Her timing couldn’t be worse, considering Kai has become utterly fixated on the idea that there’s a mole in his cult — a fear fueled by Charles Manson (also Evan Peters), whose hallucinatory spirit has taken up residence in the Anderson house and instructed him to “identify the Judas.” It certainly can’t be Ally; not only is she the mother of Kai’s messiah baby, but she’s the one who finds a “bug” in the couch cushions and then shoots Bebe when she shows up to murder Kai for betraying the SCUM cause. (The money quote from Kai: “Women need to be grabbed by their p—–s and led, preferably to the kitchen to make me a sandwich!”)
“Far out, man. That one definitely ain’t no mole,” quoth the hallucinatory spirit of Charles Manson. (Side note: We all still agree that Ally is playing the long game, right?)
Instead, it all comes back to Winter, who joins her brother in the bathroom for an intimate trust exercise (more shades of
) involving a close shave with a straight razor. As she’s done throughout the episode, Winter gets emotional about wanting to make things right — that single, pretty tear on Billie Lourd’s face really deserves its own Twitter account at this point — but when she tells Kai she needs to go away for a while, it turns out that he’s a step ahead of her.
“I even know where you should go,” he says, producing a familiar train ticket. “Butte, Montana.”

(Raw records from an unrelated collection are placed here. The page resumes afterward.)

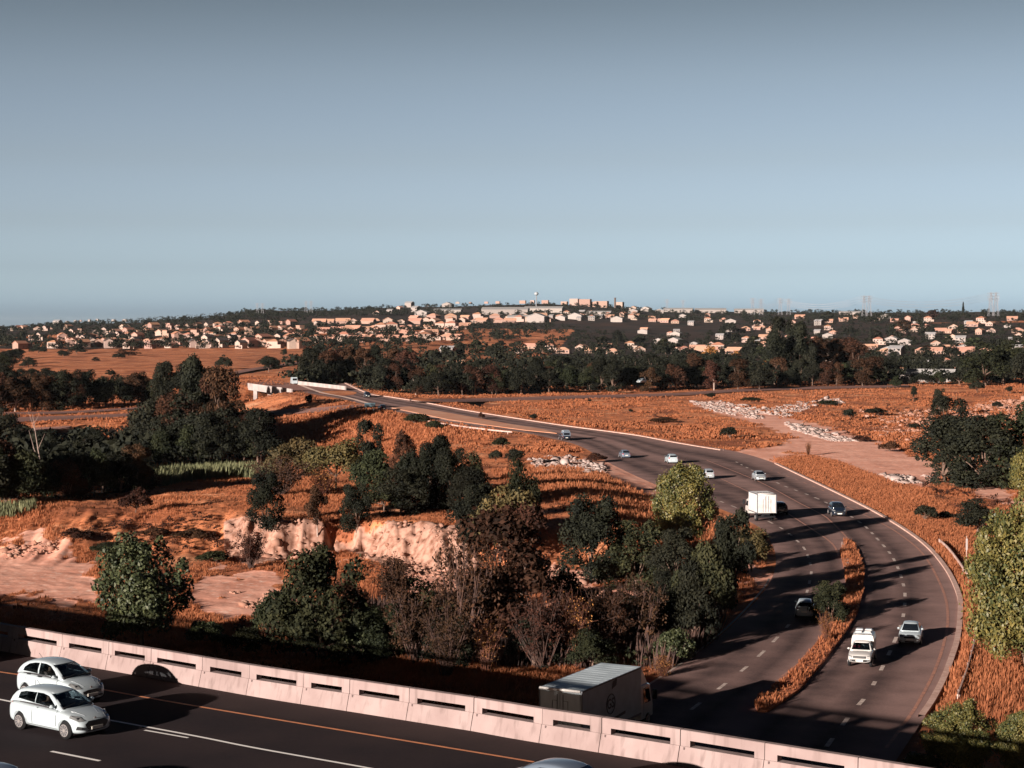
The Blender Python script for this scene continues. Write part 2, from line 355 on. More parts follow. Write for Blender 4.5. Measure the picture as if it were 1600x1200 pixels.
# ================================================================== road surfaces
def asphalt(name, c1, c2, bands, ctr=None):
    m = bpy.data.materials.new(name); m.use_nodes = True; t = m.node_tree; N = t.nodes; L = t.links; b = N['Principled BSDF']; b.inputs['Roughness'].default_value = .95; b.inputs['Specular IOR Level'].default_value = .08
    uv = N.new('ShaderNodeUVMap'); s = N.new('ShaderNodeSeparateXYZ'); L.new(uv.outputs[0], s.inputs[0])
    nw = N.new('ShaderNodeTexNoise'); nw.inputs['Scale'].default_value = .02; nw.noise_dimensions = '1D'; L.new(s.outputs['Y'], nw.inputs['W'])
    r = N.new('ShaderNodeValToRGB'); els = r.color_ramp.elements
    while len(els) < len(bands): els.new(.5)
    for e, (p, v) in zip(els, bands): e.position = p; e.color = (v, v, v, 1)
    ad = N.new('ShaderNodeMath'); ad.operation = 'MULTIPLY_ADD'; ad.inputs[1].default_value = .05; L.new(nw.outputs[0], ad.inputs[0]); L.new(s.outputs['X'], ad.inputs[2])
    L.new(ad.outputs[0], r.inputs[0])
    g = N.new('ShaderNodeNewGeometry'); no = N.new('ShaderNodeTexNoise'); no.inputs['Scale'].default_value = .35; no.inputs['Detail'].default_value = 8; L.new(g.outputs['Position'], no.inputs['Vector'])
    n2 = N.new('ShaderNodeTexNoise'); n2.inputs['Scale'].default_value = 9; n2.inputs['Detail'].default_value = 3; L.new(g.outputs['Position'], n2.inputs['Vector'])
    a1 = N.new('ShaderNodeMath'); a1.operation = 'MULTIPLY_ADD'; a1.inputs[1].default_value = 1.1; a1.inputs[2].default_value = -.55; L.new(no.outputs[0], a1.inputs[0])
    a2 = N.new('ShaderNodeMath'); a2.operation = 'MULTIPLY_ADD'; a2.inputs[1].default_value = .5; a2.inputs[2].default_value = -.25; L.new(n2.outputs[0], a2.inputs[0])
    a3 = N.new('ShaderNodeMath'); L.new(a1.outputs[0], a3.inputs[0]); L.new(a2.outputs[0], a3.inputs[1])
    a4 = N.new('ShaderNodeMath'); a4.use_clamp = True; L.new(a3.outputs[0], a4.inputs[0]); L.new(r.outputs[0], a4.inputs[1])
    mi = N.new('ShaderNodeMix'); mi.data_type = 'RGBA'; mi.inputs[6].default_value = (*c1, 1); mi.inputs[7].default_value = (*c2, 1); L.new(a4.outputs[0], mi.inputs[0]); L.new(mi.outputs[2], b.inputs['Base Color'])
    return m
A1, A2 = (.080, .053, .052), (.31, .197, .180)
m_road = asphalt('worn_asphalt', A1, A2, [(0, .95), (.10, .6), (.18, .08), (.28, .5), (.36, .10), (.44, .8), (.52, .9), (.60, .12), (.70, .6), (.79, .06), (.88, .65), (1, .95)])
main_road, ra, rb = loft('main_road', RL, RR, m_road, .05, 12, 8)
tag(main_road, kind='structure')
m_side = asphalt('far_asphalt', (.17, .10, .09), (.34, .18, .15), [(0, .8), (.3, .2), (.7, .5), (1, .8)])
for i, (a, b_) in enumerate(strips_w):
    o, _, _ = loft('motorway' if i < 5 else 'road', a, b_, m_side, .25 if i != 5 else .8, 14, 2); tag(o, kind='structure')
m_dry = mat('dry_grass', (.52, .165, .068), 1, spec=.1, n1=.35, c2=(.27, .082, .035), isl=True)
m_soil = mat('verge_soil', (.46, .18, .11), 1, spec=.1, n1=.8, c2=(.30, .10, .05), bump=(2., .2))
def island(name, P, zf, m, hgt=.16, zlift=.05):
    pts = [at_z(p[0], p[1], 0) if p[1] > 690 else hit(*p) for p in P]
    bm = bmesh.new()
    vs_ = [bm.verts.new((p.x, p.y, zf(p.y) + zlift + hgt)) for p in pts]; lo = [bm.verts.new((p.x, p.y, zf(p.y) - .05)) for p in pts]
    bm.faces.new(vs_); n = len(vs_)
    for i in range(n): bm.faces.new((vs_[i], lo[i], lo[(i + 1) % n], vs_[(i + 1) % n]))
    bmesh.ops.recalc_face_normals(bm, faces=bm.faces); bmesh.ops.triangulate(bm, faces=bm.faces)
    o = ob_bm(name, bm, m); tag(o, kind='structure'); return pts
island('median_strip', MED, lambda y: 0, m_soil)
island('grass_median', WEDGE, lambda y: float(road_z(y)), mat('wedge_grass', (.45, .18, .10), 1, n1=.3, c2=(.5, .26, .17)), .12)
m_kerb = mat('kerb_concrete', (.62, .42, .36), .9, n1=2, c2=(.45, .27, .22))
# paint
m_white = mat('worn_white_paint', (.62, .52, .47), .8, n1=3, c2=(.36, .27, .24))
m_orng = mat('amber_paint', (.66, .24, .10), .8, n1=2, c2=(.50, .19, .09))
m_amb2 = mat('worn_amber_paint', (.48, .22, .15), .8, n1=2, c2=(.30, .15, .12))
m_owh = mat('deck_white_paint', (.85, .82, .80), .7)
def smooth_line(P, step=1.0):
    out = []; 
    for i in range(len(P) - 1):
        p0, p1, p2, p3 = P[max(i - 1, 0)], P[i], P[i + 1], P[min(i + 2, len(P) - 1)]; n = max(2, int((p2 - p1).length / step))
        for k in range(n):
            t = k / n; out.append(.5 * ((2 * p1) + (p2 - p0) * t + (2 * p0 - 5 * p1 + 4 * p2 - p3) * t * t + (3 * p1 - p0 - 3 * p2 + p3) * t ** 3))
    out.append(P[-1]); return out
def stripe(name, P, width, m, z, dash=None, zf=None, hgt=0):
    pts = smooth_line([Vector(p) for p in P], .6); V, Fs = [], []; L = 0
    for i, p in enumerate(pts):
        d = (pts[min(i + 1, len(pts) - 1)] - pts[max(i - 1, 0)]); d.z = 0; d.normalize(); n = Vector((-d.y, d.x, 0)) * width / 2
        if i: L += (p - pts[i - 1]).length
        zz = (zf(p.y) if zf else p.z) + z
        V += [(p.x + n.x, p.y + n.y, zz), (p.x - n.x, p.y - n.y, zz)]
        if i and (not dash or (L + dash[2]) % (dash[0] + dash[1]) < dash[0]): Fs.append((2 * i - 2, 2 * i - 1, 2 * i + 1, 2 * i))
    if hgt:
        n = len(V); V += [(x, y, z_ - hgt) for x, y, z_ in V]; S = list(Fs); Fs = list(S)
        for f in S:
            a, b, c, d = f; Fs += [(a, a + n, d + n, d), (b, c, c + n, b + n)]
    return tag(mk(name, V, Fs, m), kind='structure')
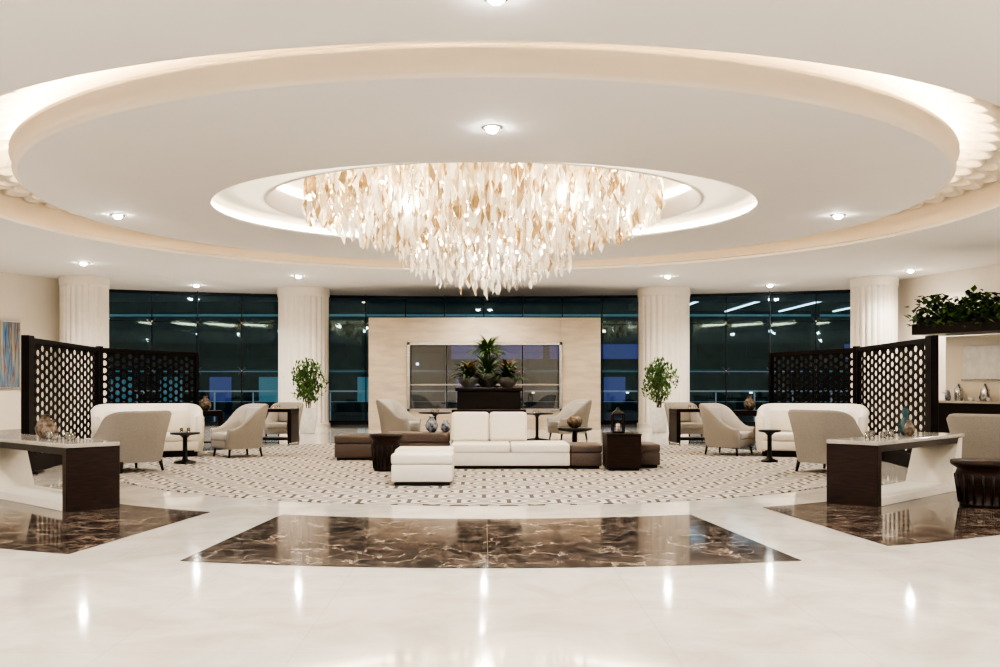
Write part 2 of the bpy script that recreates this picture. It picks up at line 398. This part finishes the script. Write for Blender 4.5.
# portal wall
b=MB(); y0,y1=30.3,31.
b.box(-3.68,-2.4,y0,y1,0,3.56,TRAV); b.box(2.44,3.72,y0,y1,0,3.56,TRAV)
b.box(-2.4,2.44,y0,y1,2.72,3.56,TRAV); b.box(-2.4,2.44,y0,y1,0,.62,TRAV)
for x0,x1,z0,z1 in ((-2.46,-2.36,.56,2.78),(2.40,2.50,.56,2.78),(-2.46,2.50,2.68,2.78),(-2.46,2.5,.56,.66)):
    b.box(x0,x1,y0-.05,y0+.02,z0,z1,STEEL,r=.01)
b.add([(-2.4,y0+.3,.62),(2.44,y0+.3,.62),(2.44,y0+.3,2.72),(-2.4,y0+.3,2.72)],[[0,1,2,3]],CLEAR)
for x in (-1.2,0.02,1.24): b.box(x-.015,x+.015,y0+.26,y0+.34,.62,2.72,MUL,r=0)
b.box(-2.38,2.42,y0+.02,y0+.06,1.40,1.44,STEEL,r=0)
b.obj('travertine_fireplace_wall')

# ---------------- chandelier ----------------
random.seed(11)
b=MB()
def leaf(x,y,z,L,w,m):
    a=random.random()*2*pi; tx=random.uniform(-.12,.12)
    M=T((x,y,z))@Matrix.Rotation(a,4,'Z')@Matrix.Rotation(tx,4,'X')
    cv=.05*w/.1
    v=[(0,0,0),(-w*.35,cv*.4,-L*.22),(0,0,-L*.22),(w*.35,cv*.4,-L*.22),(-w*.5,cv,-L*.5),(0,0,-L*.5),(w*.5,cv,-L*.5),(-w*.33,cv*.4,-L*.78),(0,0,-L*.78),(w*.33,cv*.4,-L*.78),(0,0,-L)]
    f=[[0,1,2],[0,2,3],[1,4,5,2],[2,5,6,3],[4,7,8,5],[5,8,9,6],[7,10,8],[8,10,9]]
    b.add(v,f,m,M,False)
CHA,CHB=3.30,2.85
def bottom(r):
    if r>.50: return 3.92+ .45*max(0,(r-.72)/.28)
    return 2.97+ .55*(r/.50)**1.2
sp=.225; n=0
ny=int(2*CHB/sp)+2; nx=int(2*CHA/sp)+2
for iy in range(-ny//2,ny//2+1):
    for ix in range(-nx//2,nx//2+1):
        x=ix*sp+random.uniform(-.08,.08); y=iy*sp+random.uniform(-.08,.08)
        r=math.hypot(x/CHA,y/CHB)
        if r>1: continue
        inner=r<.50
        zb=bottom(r)+random.uniform(-.05,.18)
        z=zb; top=5.1; k=0
        while z<top-.1:
            L=random.uniform(.18,.30) if inner and z<3.9 else random.uniform(.28,.46)
            w=L*random.uniform(.28,.40)
            if k<3 or r>.84 or random.random()<.2:
                q=random.random()
                if inner and z<3.9: mm=C1 if q<.55 else (C4 if q<.85 else (C3 if q<.95 else C2))
                else: mm=C1 if q<.38 else (C3 if q<.60 else (C2 if q<.82 else C4))
                leaf(x,y+CCY,z+L,L,w,mm); n+=1
            z+=L*.95; k+=1
        if (ix+iy)%2==0: b.tube((x,y+CCY,zb+.3),(x,y+CCY,5.4),.004,GOLDM,3)
b.lathe([(0,0),(3.0,0),(3.1,.05),(3.1,.12),(0,.12)],GOLDM,0,0,0,seg=64,M=T((0,CCY,5.40))@Matrix.Diagonal((1.05,.9,1,1)))
for s in (-1,1): b.tube((s*1.2,CCY,5.5),(s*1.2,CCY,5.57),.05,GOLDM)
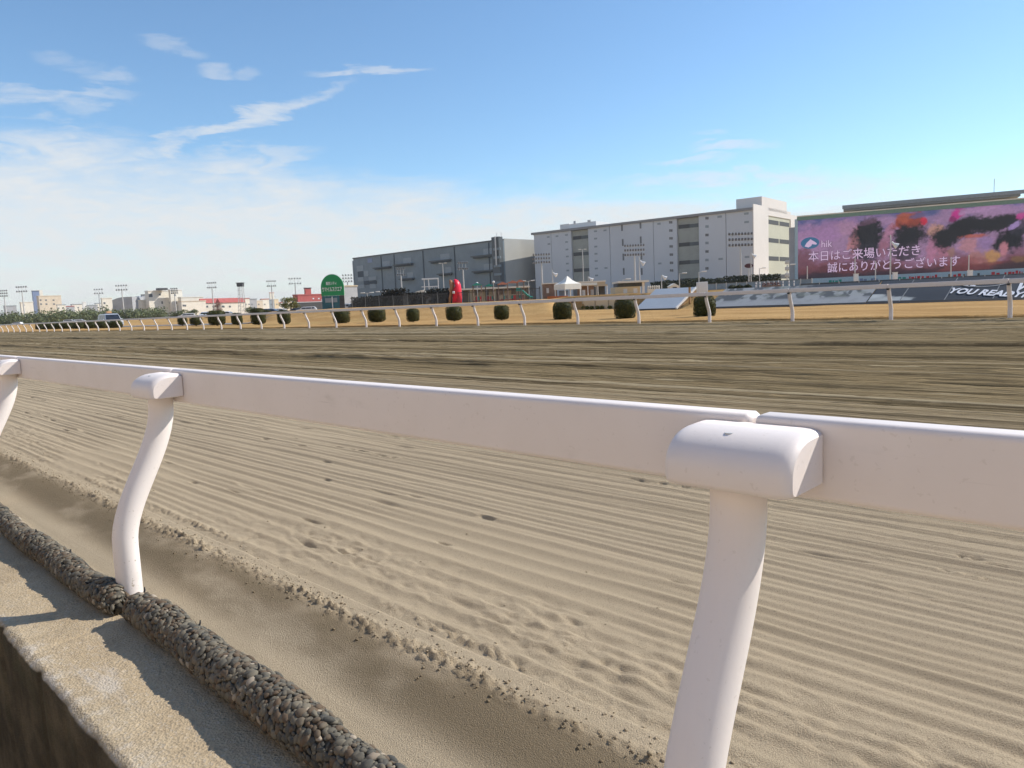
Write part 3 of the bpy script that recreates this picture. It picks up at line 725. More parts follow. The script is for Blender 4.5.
S.box('side_band', mw, -.7, .0, -.30, 2.5, zs0-1.2, zs1+.3); S.box('sponsor_band', mw, 0, WL, -.30, .1, zs0-1.6, zs0)
S.box('side_frame', M['greywall'], -2.0, -.72, .2, 3, zs0-2, zs1-1.5)
nu, nv = 420, 150
U_, V_ = np.meshgrid(np.linspace(0, WL, nu), np.linspace(zs0, zs1, nv), indexing='ij')
def spx(px, py): return S.p(px, py, -.2)
mU, mV = [], []
# the moving picture, painted as soft colour patches in screen metres
C = np.zeros((nu, nv, 3)); vv = (V_-zs0)/(zs1-zs0)
warp = (fbm(U_*.22, V_*.5, 5, 501)-.5)
def mixc(mask, col): 
    global C
    c = np.array(lin(*col)[:3]); C = C*(1-mask[..., None])+c*mask[..., None]
mixc(np.ones_like(vv), (158, 124, 160))
mixc(sstep(.70, .98, vv+warp*.5-.012*U_*.1)*.9, (66, 84, 138))
mixc(sstep(.40, .60, fbm(U_*.5, V_*.9, 4, 505))*.35*(vv > -1), (178, 140, 178))
mixc(sstep(.45, .0, vv+warp*.55), (118, 62, 66))
mixc(sstep(.18, .0, vv+warp*.3), (56, 36, 44))
def blob(px, py, rx, ry, ang, col, a=1.0, soft=.36, rough=.5):
    u, v = spx(px, py); u1, _ = spx(px+rx, py); _, v1 = spx(px, py-ry)
    sx_, sy_ = abs(u1-u), abs(v1-v); ca, sa = math.cos(rad(ang)), math.sin(rad(ang))
    du, dv = (U_-u), (V_-v); p_ = (du*ca+dv*sa)/sx_; q_ = (-du*sa+dv*ca)/sy_
    dk = 1.18 if sum(col) < 125 else 1.0
    r = np.sqrt(p_*p_+q_*q_)/dk+rough*(fbm(U_*.9, V_*1.1, 4, int(px))-.5)*1.6+.5*(fbm(U_*3.5, V_*3.0, 3, int(px)+7)-.5)
    if sum(col) < 110: col = tuple(c*.5 for c in col)
    mixc(a*(1-sstep(1-soft, 1+soft*.6, r)), col)
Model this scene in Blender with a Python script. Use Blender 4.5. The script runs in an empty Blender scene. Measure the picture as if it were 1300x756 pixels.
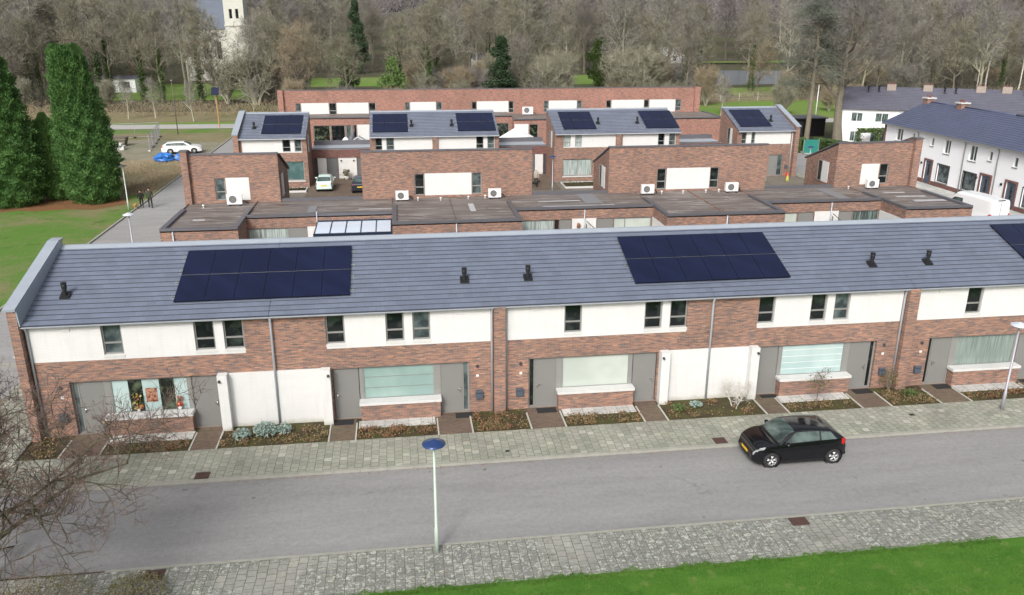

Cut to Winter on her knees in the basement, where all the Anderson siblings go to die. Kai screams at her to confess, egged on by a hallucinatory double with a swastika carved in his forehead; when Winter won’t, and begs him not to kill her, he bursts into tears and chokes her to death. RIP, Winter…but hello, the actual mole. Turns out, Kai does have an informant in his ranks: our good buddy with the alt-right haircut and the tightest, whitest long underpants in the Midwest. Fleeing to his car, he removes the wire he’s wearing and smashes it against the dashboard — but Ally is right on his heels.